> **Exercise task**
Without the pictures, extract every line from the start of the material to the line containing "sc.camera = camo", both ends included.

:: Recorded data ::

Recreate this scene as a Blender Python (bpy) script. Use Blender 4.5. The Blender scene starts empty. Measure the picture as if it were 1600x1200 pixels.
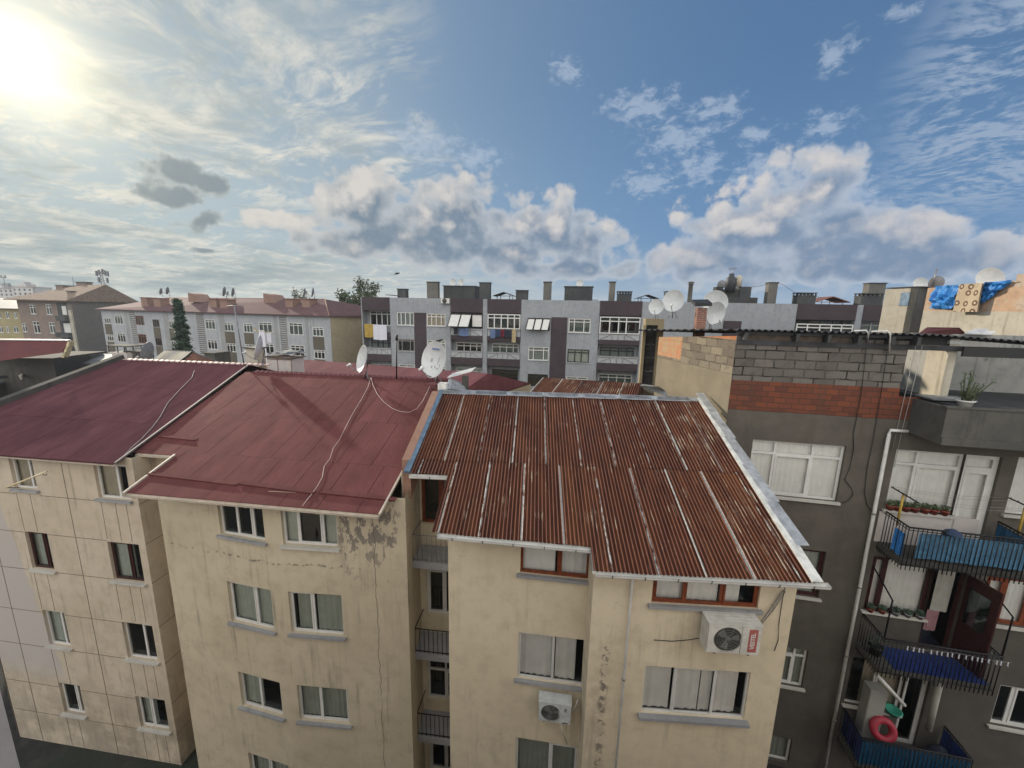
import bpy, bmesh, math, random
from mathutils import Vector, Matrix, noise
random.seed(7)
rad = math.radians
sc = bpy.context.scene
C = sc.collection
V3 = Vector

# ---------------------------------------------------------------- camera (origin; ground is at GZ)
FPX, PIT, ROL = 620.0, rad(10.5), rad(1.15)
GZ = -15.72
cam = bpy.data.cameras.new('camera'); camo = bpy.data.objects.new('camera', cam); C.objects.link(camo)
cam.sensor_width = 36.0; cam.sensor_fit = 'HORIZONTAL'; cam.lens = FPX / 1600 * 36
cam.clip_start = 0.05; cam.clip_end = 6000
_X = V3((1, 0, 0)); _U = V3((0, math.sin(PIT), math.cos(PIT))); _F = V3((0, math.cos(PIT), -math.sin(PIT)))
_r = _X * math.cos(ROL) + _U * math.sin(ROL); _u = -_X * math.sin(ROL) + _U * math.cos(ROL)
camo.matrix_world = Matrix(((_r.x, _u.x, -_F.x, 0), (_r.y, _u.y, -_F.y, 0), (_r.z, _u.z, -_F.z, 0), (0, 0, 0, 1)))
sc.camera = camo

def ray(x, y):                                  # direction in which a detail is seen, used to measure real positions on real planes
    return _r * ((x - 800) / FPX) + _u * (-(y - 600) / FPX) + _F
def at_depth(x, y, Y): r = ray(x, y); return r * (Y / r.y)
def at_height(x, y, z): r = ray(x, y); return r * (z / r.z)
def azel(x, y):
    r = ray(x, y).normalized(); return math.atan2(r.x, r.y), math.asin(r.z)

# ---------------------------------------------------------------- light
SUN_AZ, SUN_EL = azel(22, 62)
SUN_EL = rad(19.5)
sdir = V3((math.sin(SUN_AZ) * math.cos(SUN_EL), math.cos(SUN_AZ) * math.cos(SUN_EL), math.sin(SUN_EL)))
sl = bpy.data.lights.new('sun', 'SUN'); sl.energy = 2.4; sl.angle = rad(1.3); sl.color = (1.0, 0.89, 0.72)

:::

> **Solution**
Recreate this scene as a Blender Python (bpy) script. Use Blender 4.5. The Blender scene starts empty. Measure the picture as if it were 1600x1200 pixels.
import bpy, bmesh, math, random
from mathutils import Vector, Matrix, noise
random.seed(7)
rad = math.radians
sc = bpy.context.scene
C = sc.collection
V3 = Vector

# ---------------------------------------------------------------- camera (origin; ground is at GZ)
FPX, PIT, ROL = 620.0, rad(10.5), rad(1.15)
GZ = -15.72
cam = bpy.data.cameras.new('camera'); camo = bpy.data.objects.new('camera', cam); C.objects.link(camo)
cam.sensor_width = 36.0; cam.sensor_fit = 'HORIZONTAL'; cam.lens = FPX / 1600 * 36
cam.clip_start = 0.05; cam.clip_end = 6000
_X = V3((1, 0, 0)); _U = V3((0, math.sin(PIT), math.cos(PIT))); _F = V3((0, math.cos(PIT), -math.sin(PIT)))
_r = _X * math.cos(ROL) + _U * math.sin(ROL); _u = -_X * math.sin(ROL) + _U * math.cos(ROL)
camo.matrix_world = Matrix(((_r.x, _u.x, -_F.x, 0), (_r.y, _u.y, -_F.y, 0), (_r.z, _u.z, -_F.z, 0), (0, 0, 0, 1)))
sc.camera = camo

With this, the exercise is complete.